Extending the velocity range of Robotic Volumetric PIV

Abstract

Car industry and motorsport development nowadays strongly rely on wind tunnel testing. As the literature survey shows, in order to fully understand the characteristics of the flow around a car, large-scale and volumetric flow field measurements are required. For its features, PIV can be pointed as a useful technique for automotive wind tunnels. However, its use in an automotive wind tunnel is strongly conditioned by the industrial environment itself, which requires particular efforts for what concerns safety and economic aspects.

The advent of Robotic Volumetric PIV has permitted the measurement of time-averaged properties of large-scale complex aerodynamic flows by the combination of coaxial volumetric velocimetry and robotics. Firstly, the use of Helium Filled Soap Bubbles as seeding permits to enlarge the measurement volume due to their higher scattering capability. Furthermore, the compactness of the coaxial velocimetry probe together with the robotic actuation allows to measure large-scale volumes, partitioning the entire volume and reconstructing the time-averaged flow filed from multiple PIV acquisitions.
Since its presentation, Robotic Volumetric PIV has been used to investigate low velocities flows, with free-stream values ranging between 2 m/s and 14 m/s. More specifically, 15 m/s can be considered the largest velocity that can be analysed with the state-of-the-art of the system due to its hardware limitations in the maximum acquisition frequency.
For this reason, to meet the requirements in terms of flow velocities proper of industrial environments, the range of analysable velocities has to be extended.

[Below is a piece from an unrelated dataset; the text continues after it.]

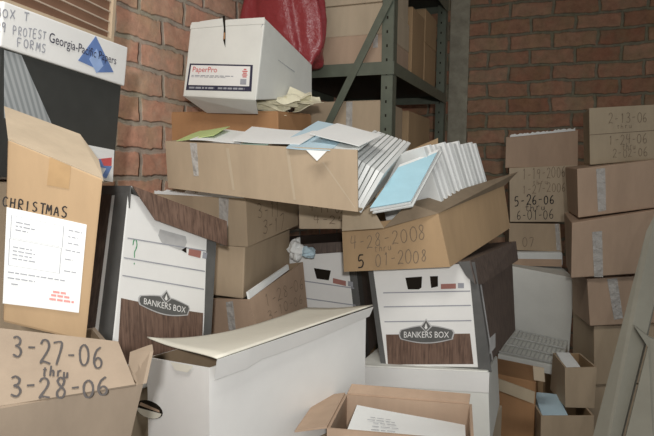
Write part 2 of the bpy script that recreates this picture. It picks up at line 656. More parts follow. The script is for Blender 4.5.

To address the identified requirement of high-speed volumetric measurements, a new acquisition technique has been designed and proposed. Even if a standard double-pulse strategy can measure high-speed flows due to the short time that can elapse between the two subsequent pulses, in order to increase the accuracy of the final results, a two-$\Delta t$ method is proposed. Firstly, a predictor is built using a Double-Pulse, Double-Frame acquisition with a short pulse separation time $\Delta t_1$. Afterwards, the predictor is used to allow the stretching of the second pulse separation time $\Delta t_2$ without encountering errors given by the false pairing that would be present due to the longer displacement of the particles.

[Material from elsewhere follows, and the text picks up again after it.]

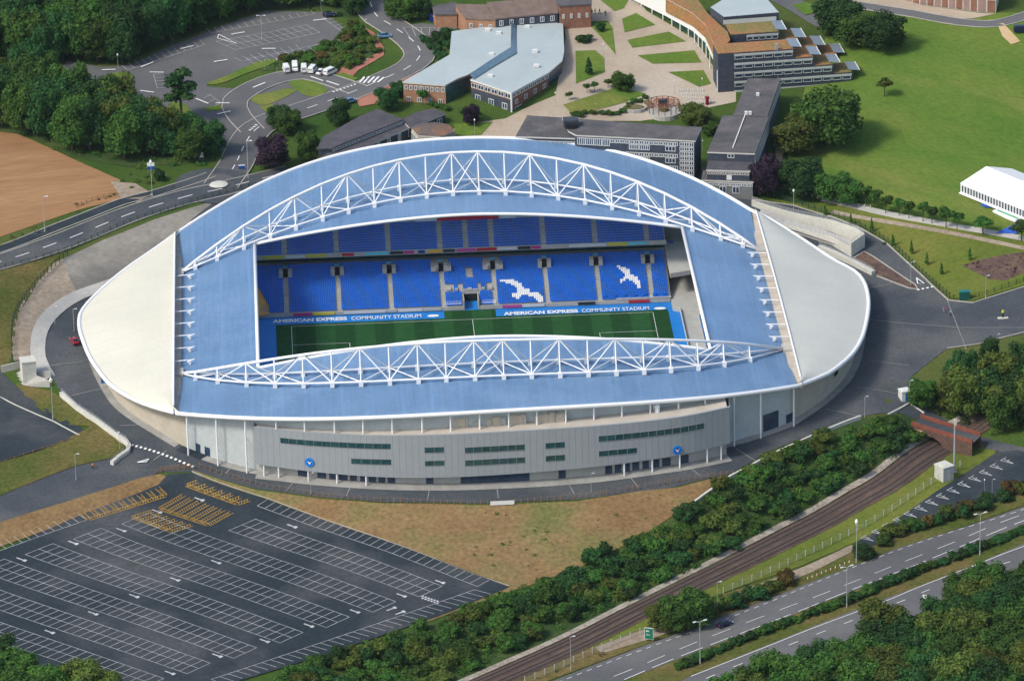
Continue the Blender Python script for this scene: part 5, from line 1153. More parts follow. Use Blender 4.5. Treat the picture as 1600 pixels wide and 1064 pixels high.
# g: striped building top right
g = 23.5; B10 = thing('striped_building', 'long building with brown and cream striped wall at the top right', 'building', T(1500, 16))
q = [T(*a) for a in ((1414,1),(1437,8),(1527,19),(1556,21))]; zt = q[0][2]+9; back = [np.array([p[0]+6, p[1]+26, p[2]]) for p in q[::-1]]
b = MB(); b.prism([(p[0], p[1]) for p in q+back], [p[2]-1 for p in q+back], zt); b.build('wall', M_fascia, B10)
for a, c in zip(q[:-1], q[1:]):
    n_ = max(2, int(np.linalg.norm(c-a)/2.2))
    for i in range(n_): band(B10, lerp(a, c, (i+.08)/n_), lerp(a, c, (i+.92)/n_), H(*lerp(a, c, (i+.5)/n_)[:2])+.2, H(*lerp(a, c, (i+.5)/n_)[:2])+4.2, M_brickred if i % 2 else mat('plum_panel', (.26,.17,.15), (.32,.22,.19), .6, .8), 'wall_panel', .1)
# h: marquee
g = H(*T(1501, 302)[:2]); B11 = thing('marquee', 'long white marquee with a row of dark windows on the lawn', 'marquee', T(1501, 302))
e0 = G(1501, 287, g+3); e1 = G(1600, 327.5, g+3); ax_ = (e1-e0)[:2]; ax_ /= np.linalg.norm(ax_); LM = 46.0; b0 = G(1582, 264, g+3); r0 = G(1542, 260.5, g+6.6); M_pvc = mat('white_pvc', (.80, .80, .79), rough=.5)
def al(p, s, z=None): return (p[0]+ax_[0]*s, p[1]+ax_[1]*s, p[2] if z is None else z)
b = MB(); b.quad(al(e0,-.3), al(e0, LM), al(r0, LM), al(r0,-.3)); b.quad(al(r0,-.3), al(r0, LM), al(b0, LM), al(b0,-.3)); b.build('roof', M_pvc, B11)
b = MB(); b.add([al(e0,0,g-.5), al(b0,0,g-.5), al(b0,0), al(r0,0), al(e0,0)], [(4,3,2,1,0)]); b.quad(al(e0,0,g-.5), al(e0,LM,g-.5), al(e0,LM), al(e0,0)); b.quad(al(b0,LM,g-.5), al(b0,0,g-.5), al(b0,0), al(b0,LM)); b.add([al(e0,LM,g-.5), al(b0,LM,g-.5), al(b0,LM), al(r0,LM), al(e0,LM)], [(0,1,2,3,4)]); b.build('wall', M_pvc, B11)
windows(B11, al(e0,.4), al(e0,LM-.4), g+.55, g+2.75, 36, .7, fm=M_pvc, mull=0)
b = MB(); pp = al(e0, 0); k = np.array([ax_[1], -ax_[0]]); b.add([(pp[0]+k[0]*.9, pp[1]+k[1]*.9, g+.15), (pp[0]+ax_[0]*LM+k[0]*.9, pp[1]+ax_[1]*LM+k[1]*.9, g+.15), (pp[0]+ax_[0]*LM, pp[1]+ax_[1]*LM, g+.3), (pp[0], pp[1], g+.3)], [(0,1,2,3)]); b.build('skirt', M_pvc, B11)
pl_ = thing('entrance_platform', 'green carpeted platform with white ramp in front of the marquee', 'platform', T(1575, 338)); p = T(1578, 337); rz = math.atan2(ax_[1], ax_[0]); MB().box((p[0], p[1], p[2]+.3), (10, 4.6, .9), rz).build('base', M_pvc, pl_); MB().box((p[0]+.6, p[1], p[2]+.82), (8.4, 4.0, .12), rz).build('carpet', mat('green_carpet', (.01,.36,.13), (.015,.42,.16), 1, .9), pl_)
p = T(1544, 320); mt = thing('door_mat', 'small bright blue mat at the marquee door', 'mat', p); b = MB(); b.prism([(p[0]+2.2*math.cos(i*.52+.2), p[1]+2.6*math.sin(i*.52+.2)) for i in range(12)], p[2]+.1, p[2]+.3); b.build('mat_sheet', MATS['blue_tarpaulin'], mt)
# i: rotunda pergola
ct = T(1037, 176); B12 = thing('pergola', 'round rust coloured pergola with planting on a low drum', 'pergola', ct); M_rust = mat('rust_timber', (.20,.065,.03), (.27,.10,.05), 1, .8)
b = MB(); b.prism([(ct[0]+5.6*math.cos(i*.262), ct[1]+5.6*math.sin(i*.262)) for i in range(24)], ct[2]-3, ct[2]+.6); b.build('drum', M_conc, B12)
for i in range(16):
    a = i*math.pi/8; x, y = ct[0]+5*math.cos(a), ct[1]+5*math.sin(a); MB().bar((x, y, ct[2]), (x, y, ct[2]+3.4), .13, 5).build('post', M_rust, B12); MB().bar((x, y, ct[2]+3.4), (ct[0]+1.6*math.cos(a), ct[1]+1.6*math.sin(a), ct[2]+3.6), .1, 5).build('rafter', M_rust, B12)
for rr in (5.0, 3.2): MB().tube([(ct[0]+rr*math.cos(i*.262), ct[1]+rr*math.sin(i*.262), ct[2]+3.5) for i in range(24)]+[(ct[0]+rr, ct[1], ct[2]+3.5)], .13, 5).build('ring_beam', M_rust, B12)
MB().prism([(ct[0]+1.5*math.cos(i*.524), ct[1]+1.5*math.sin(i*.524)) for i in range(12)], ct[2]+.6, ct[2]+1.5).build('planter', mat('planter_moss', (.10,.10,.04), (.16,.13,.06), 1, .9), B12); MB().box((ct[0], ct[1]+2.6, ct[2]+2), (3, 1.2, 2.6)).build('kiosk', M_slate, B12)
for u, v, rx in ((990,172,8),(1012,165,3)): # stone planters by the pergola
    p = T(u, v); t_ = thing('planter_wall', 'low stone planter with mixed shrubs near the pergola' if u < 1000 else 'small round stone planter next to the pergola', 'planter', p); MB().prism([(p[0]+rx*.5*math.cos(i*.524), p[1]+2.6*math.sin(i*.524)) for i in range(12)], p[2]-.5, p[2]+.8).build('rim', M_conc, t_); MB().prism([(p[0]+rx*.42*math.cos(i*.524), p[1]+2.1*math.sin(i*.524)) for i in range(12)], p[2]+.5, p[2]+1.0).build('soil', MATS['planter_moss'], t_)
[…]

To test the performance of the new method, the near wake of a $50\%$ replica of the Ahmed body with a 25$^{\circ}$ slant angle has been studied through an experimental campaign in the Open Jet Facility (OJF) of TU Delft. Firstly, a measurement at 12 m/s has been performed in order to be able to assess the performances of the proposed method w.r.t. the time-resolved acquisition strategy and the DP standard -DF approach.
Afterwards, an airspeed of 20 m/s has been considered, in order to demonstrate the capability of the new technique of extending the velocity range of Robotic Volumetric PIV.

The conducted measurements demonstrate the possibility of extending the velocity range of the Robotic Voluemtric PIV system with the proposed method. However, this is achieved at the expense of a lower accuracy, due to the lack of temporal information, and a longer measurement time, given by the necessity of multiple acquisitions.